The Ferdinand Barbedienne reproduction of the 19th-century bronze sculpture “Gloria Victis” on the bar at LPM Miami
The Ferdinand Barbedienne reproduction of the 19th-century bronze sculpture “Gloria Victis” at LPM Miami

The dining room at LPM Miami
LPM opened its Miami outpost in Brickell five years ago

It’s been five years since LPM, a chic French-Mediterranean eatery, opened an outpost in Brickell. But a real highlight here is a recent addition to its offering: a Jean Cocteau-themed cocktail menu, an ode to the 20th-century French artist, writer and film-maker whose zest for life infused his work, his relationships — and his celebratory habits. Global bar manager Tibor Krascenics and his team have created an exquisite drinks experience complete with a storybook menu and an array of selectively paired amuse-bouches, such as salted Chilean sea bass croquettes, and tempura courgette flowers stuffed with anchovies and sage. The red cocktail menu booklet looks like a sleeve of soft thin leather but is made of pineapple skin and titled Recipes for our Friends — a homage to 1964’s Recettes pour un ami, a little red book written by chef Raymond Oliver (of the opulent Parisian restaurant Le Grand Véfour) and illustrated by Cocteau.

The menu of 12 cocktails includes replicas of Cocteau’s drawings, and each of its four chapters honours a cherished location in his life, with an explanation of the inspiration and story behind each drink. While the creative and artistic details were charming, every cocktail I sampled was exquisite.

The booklet of LPM’s Jean Cocteau-inspired cocktail menu, open on a table
LPM is offering a Jean Cocteau-inspired cocktail menu . . . 

LPM’s Lettre à Coco cocktail – a lime-green mix of vodka, champagne cordial, jasmine, bergamot and rose
. . . that includes the Lettre à Coco: vodka, champagne cordial, jasmine, bergamot and rose

My first cocktail was Linden Alley, a mix of Saint-Germain, Suze and sour linden tea, influenced by Cocteau’s early life in the town of Maisons-Laffitte — a place, the menu says, surrounded by linden trees and where Cocteau began writing poems at the age of 10. Before the first sip, I was offered a wet towel infused with Linden essential oil, to wipe my hands in order to better bring out the flavour. The drink was refreshing — and unlike anything I had ever tried before. If a spring flower were a drink, it would taste like this: lightly sweet, and a delicate mix of floral and herbal.

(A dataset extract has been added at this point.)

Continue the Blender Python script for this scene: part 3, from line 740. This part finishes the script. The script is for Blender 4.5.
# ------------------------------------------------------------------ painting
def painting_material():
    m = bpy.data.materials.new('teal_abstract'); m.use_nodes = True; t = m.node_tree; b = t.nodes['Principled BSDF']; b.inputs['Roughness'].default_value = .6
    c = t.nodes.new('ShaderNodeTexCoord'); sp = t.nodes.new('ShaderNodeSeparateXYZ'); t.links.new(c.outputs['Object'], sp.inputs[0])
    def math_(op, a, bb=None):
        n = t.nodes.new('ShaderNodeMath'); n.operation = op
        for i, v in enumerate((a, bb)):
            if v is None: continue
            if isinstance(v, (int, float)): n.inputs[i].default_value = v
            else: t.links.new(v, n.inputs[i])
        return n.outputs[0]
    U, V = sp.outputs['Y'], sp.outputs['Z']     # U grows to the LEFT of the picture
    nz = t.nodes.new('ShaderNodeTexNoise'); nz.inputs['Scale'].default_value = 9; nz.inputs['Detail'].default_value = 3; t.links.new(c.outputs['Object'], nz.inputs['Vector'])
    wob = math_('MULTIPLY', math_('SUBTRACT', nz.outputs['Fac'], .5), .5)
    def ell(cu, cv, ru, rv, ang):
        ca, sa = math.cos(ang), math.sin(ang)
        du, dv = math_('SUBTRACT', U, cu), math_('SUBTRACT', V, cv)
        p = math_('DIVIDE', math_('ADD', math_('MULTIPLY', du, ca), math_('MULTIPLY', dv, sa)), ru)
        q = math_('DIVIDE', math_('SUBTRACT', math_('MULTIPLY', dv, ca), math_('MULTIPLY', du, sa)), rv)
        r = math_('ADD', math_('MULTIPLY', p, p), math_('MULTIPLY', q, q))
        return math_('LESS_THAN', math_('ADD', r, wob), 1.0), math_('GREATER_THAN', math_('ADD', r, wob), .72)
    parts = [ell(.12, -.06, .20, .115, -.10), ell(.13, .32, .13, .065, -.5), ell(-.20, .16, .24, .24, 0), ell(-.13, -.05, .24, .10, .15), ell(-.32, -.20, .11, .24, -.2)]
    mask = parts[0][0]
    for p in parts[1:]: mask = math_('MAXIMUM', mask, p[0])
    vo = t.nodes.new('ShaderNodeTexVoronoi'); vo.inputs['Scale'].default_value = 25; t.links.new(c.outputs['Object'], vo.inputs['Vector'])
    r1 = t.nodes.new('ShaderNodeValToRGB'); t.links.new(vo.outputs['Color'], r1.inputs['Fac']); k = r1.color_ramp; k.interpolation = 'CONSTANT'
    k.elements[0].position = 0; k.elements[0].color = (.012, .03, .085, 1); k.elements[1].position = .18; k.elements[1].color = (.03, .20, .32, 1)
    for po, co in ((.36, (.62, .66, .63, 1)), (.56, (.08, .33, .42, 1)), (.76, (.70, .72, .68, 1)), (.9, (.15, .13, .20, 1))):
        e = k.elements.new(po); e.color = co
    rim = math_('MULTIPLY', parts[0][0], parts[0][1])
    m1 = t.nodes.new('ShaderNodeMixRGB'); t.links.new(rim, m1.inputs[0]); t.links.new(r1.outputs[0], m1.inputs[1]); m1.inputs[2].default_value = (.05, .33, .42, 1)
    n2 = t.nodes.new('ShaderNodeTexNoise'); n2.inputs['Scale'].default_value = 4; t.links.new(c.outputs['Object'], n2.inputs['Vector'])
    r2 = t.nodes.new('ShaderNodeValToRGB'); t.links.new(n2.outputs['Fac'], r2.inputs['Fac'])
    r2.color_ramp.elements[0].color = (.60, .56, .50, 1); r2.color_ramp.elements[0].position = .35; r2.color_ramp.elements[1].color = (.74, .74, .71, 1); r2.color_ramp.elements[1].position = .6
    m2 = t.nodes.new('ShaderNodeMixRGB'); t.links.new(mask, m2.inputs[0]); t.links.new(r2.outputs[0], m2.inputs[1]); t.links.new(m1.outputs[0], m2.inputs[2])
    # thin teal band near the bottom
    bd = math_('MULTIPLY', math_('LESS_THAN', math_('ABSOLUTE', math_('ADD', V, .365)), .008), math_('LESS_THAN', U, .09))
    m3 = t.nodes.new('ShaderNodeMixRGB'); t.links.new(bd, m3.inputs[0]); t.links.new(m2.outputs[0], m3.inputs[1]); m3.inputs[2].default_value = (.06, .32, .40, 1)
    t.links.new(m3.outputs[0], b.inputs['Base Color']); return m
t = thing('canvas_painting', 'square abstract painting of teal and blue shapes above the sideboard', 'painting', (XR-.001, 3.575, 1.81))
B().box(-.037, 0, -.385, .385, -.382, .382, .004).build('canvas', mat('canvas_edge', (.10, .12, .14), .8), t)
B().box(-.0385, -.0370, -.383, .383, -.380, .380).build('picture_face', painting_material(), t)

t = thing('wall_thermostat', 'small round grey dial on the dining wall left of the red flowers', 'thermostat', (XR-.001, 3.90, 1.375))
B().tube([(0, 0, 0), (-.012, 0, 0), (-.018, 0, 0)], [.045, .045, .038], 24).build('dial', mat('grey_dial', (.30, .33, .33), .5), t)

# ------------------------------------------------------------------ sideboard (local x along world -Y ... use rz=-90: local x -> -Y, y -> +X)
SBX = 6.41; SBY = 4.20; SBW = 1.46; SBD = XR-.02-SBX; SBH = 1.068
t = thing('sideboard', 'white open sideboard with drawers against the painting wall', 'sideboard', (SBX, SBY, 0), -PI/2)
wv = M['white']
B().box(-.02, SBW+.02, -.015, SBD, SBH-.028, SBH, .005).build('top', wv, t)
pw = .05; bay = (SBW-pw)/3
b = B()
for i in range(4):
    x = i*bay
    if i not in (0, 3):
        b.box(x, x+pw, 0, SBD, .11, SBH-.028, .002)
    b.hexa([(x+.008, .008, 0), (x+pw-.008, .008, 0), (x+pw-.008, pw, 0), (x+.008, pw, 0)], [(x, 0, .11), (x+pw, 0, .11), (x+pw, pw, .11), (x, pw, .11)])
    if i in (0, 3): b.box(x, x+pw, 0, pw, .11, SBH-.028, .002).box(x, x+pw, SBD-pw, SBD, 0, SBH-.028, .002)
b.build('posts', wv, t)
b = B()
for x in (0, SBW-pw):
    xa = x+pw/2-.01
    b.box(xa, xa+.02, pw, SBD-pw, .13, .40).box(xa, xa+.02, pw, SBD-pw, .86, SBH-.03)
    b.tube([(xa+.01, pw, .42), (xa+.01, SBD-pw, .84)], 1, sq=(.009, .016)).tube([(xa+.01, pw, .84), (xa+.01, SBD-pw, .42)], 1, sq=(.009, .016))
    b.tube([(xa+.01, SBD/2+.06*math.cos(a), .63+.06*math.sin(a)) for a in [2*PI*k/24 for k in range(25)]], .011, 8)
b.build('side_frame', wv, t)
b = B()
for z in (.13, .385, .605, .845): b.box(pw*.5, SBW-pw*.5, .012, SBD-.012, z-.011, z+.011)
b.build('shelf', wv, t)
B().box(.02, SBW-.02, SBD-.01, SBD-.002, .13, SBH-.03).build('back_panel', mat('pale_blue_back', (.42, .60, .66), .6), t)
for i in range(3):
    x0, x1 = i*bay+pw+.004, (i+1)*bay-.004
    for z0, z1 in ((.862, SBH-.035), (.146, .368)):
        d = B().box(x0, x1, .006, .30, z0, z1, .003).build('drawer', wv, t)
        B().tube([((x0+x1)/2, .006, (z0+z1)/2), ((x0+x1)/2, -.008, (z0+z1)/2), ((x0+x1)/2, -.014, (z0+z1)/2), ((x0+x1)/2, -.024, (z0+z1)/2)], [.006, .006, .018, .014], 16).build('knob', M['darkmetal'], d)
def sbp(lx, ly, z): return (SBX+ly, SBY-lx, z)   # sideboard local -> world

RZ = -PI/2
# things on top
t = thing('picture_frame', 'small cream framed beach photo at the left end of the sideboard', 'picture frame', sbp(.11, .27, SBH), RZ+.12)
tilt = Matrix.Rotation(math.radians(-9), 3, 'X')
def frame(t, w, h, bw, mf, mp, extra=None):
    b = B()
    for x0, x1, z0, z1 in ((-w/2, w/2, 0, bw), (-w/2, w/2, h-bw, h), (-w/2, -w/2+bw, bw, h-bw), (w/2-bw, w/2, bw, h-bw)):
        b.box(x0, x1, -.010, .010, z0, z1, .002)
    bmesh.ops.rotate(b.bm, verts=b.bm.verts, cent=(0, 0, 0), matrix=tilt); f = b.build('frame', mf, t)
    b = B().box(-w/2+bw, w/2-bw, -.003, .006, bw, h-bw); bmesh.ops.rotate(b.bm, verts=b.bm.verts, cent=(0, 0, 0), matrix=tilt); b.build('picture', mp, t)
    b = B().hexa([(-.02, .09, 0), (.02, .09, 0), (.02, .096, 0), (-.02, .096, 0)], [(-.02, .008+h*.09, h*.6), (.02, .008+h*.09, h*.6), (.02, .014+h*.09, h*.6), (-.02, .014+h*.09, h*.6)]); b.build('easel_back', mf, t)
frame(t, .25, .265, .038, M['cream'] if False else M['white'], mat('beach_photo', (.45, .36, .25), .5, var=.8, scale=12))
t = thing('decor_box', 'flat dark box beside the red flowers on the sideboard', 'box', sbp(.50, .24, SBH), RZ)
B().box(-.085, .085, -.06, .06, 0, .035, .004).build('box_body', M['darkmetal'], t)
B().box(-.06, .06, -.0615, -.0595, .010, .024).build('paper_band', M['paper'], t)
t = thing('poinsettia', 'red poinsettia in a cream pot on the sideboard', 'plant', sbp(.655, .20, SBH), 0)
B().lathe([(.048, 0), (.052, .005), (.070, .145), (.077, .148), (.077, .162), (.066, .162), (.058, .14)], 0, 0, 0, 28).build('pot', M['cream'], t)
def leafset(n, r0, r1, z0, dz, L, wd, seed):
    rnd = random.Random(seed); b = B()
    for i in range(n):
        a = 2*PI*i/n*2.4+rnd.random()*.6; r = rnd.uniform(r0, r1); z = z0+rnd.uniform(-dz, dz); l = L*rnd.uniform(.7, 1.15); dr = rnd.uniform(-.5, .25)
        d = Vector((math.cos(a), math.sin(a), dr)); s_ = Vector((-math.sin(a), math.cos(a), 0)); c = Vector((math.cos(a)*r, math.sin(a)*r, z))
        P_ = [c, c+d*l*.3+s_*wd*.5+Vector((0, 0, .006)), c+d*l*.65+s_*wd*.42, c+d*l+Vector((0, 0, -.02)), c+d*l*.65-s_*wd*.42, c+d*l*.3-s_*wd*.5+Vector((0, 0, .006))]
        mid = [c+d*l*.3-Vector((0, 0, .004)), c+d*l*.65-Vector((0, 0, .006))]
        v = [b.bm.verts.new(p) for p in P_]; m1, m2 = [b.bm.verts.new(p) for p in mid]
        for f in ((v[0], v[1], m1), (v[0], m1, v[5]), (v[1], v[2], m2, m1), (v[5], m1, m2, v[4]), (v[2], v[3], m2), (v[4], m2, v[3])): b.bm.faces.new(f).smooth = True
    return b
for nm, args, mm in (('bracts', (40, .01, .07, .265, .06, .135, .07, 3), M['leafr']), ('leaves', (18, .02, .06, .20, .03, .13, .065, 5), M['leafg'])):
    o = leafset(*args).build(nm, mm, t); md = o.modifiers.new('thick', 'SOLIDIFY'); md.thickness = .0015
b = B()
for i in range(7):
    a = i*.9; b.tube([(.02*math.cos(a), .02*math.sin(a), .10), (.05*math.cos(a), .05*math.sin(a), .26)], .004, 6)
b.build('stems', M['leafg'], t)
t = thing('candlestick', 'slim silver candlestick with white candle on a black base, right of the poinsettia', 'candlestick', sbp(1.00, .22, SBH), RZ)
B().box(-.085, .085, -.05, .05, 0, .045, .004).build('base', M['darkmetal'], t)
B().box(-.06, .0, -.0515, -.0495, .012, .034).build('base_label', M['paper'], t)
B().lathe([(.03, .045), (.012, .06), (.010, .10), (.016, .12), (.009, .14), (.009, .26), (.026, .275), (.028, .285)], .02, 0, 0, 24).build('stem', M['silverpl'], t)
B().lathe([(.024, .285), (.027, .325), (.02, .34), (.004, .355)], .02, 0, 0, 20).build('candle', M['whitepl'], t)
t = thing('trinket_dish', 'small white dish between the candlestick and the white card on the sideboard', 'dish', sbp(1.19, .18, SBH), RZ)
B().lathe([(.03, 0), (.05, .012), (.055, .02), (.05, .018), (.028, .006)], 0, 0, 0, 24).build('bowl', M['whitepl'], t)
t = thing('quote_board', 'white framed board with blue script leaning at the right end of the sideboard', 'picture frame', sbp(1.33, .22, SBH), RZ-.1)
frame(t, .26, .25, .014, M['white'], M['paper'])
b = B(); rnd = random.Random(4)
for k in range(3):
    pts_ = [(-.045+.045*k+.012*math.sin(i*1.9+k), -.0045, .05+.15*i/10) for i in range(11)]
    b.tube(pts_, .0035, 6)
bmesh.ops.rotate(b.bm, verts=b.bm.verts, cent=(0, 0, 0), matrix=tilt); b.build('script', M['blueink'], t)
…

My favourite, however, was the Lettre à Coco, inspired by the 1920s French Riviera, where Cocteau spent time with friends including Coco Chanel. The cocktail, made with vodka, champagne cordial, jasmine, bergamot and rose, was a fragrant and floral tribute to the fashion designer’s first perfume, Chanel No 5, and served with a little pink envelope sealed with embossed wax. A love note inside, supposedly one that Cocteau had written to Chanel, said: “Coco, tu es irremplaçable, car tu es differente. Bisous — Jean” (“You are irreplaceable because you are different”). A fitting final word on an evening of drinks different from anything I’d ever experienced and, for this lover of libations, certainly irreplaceable.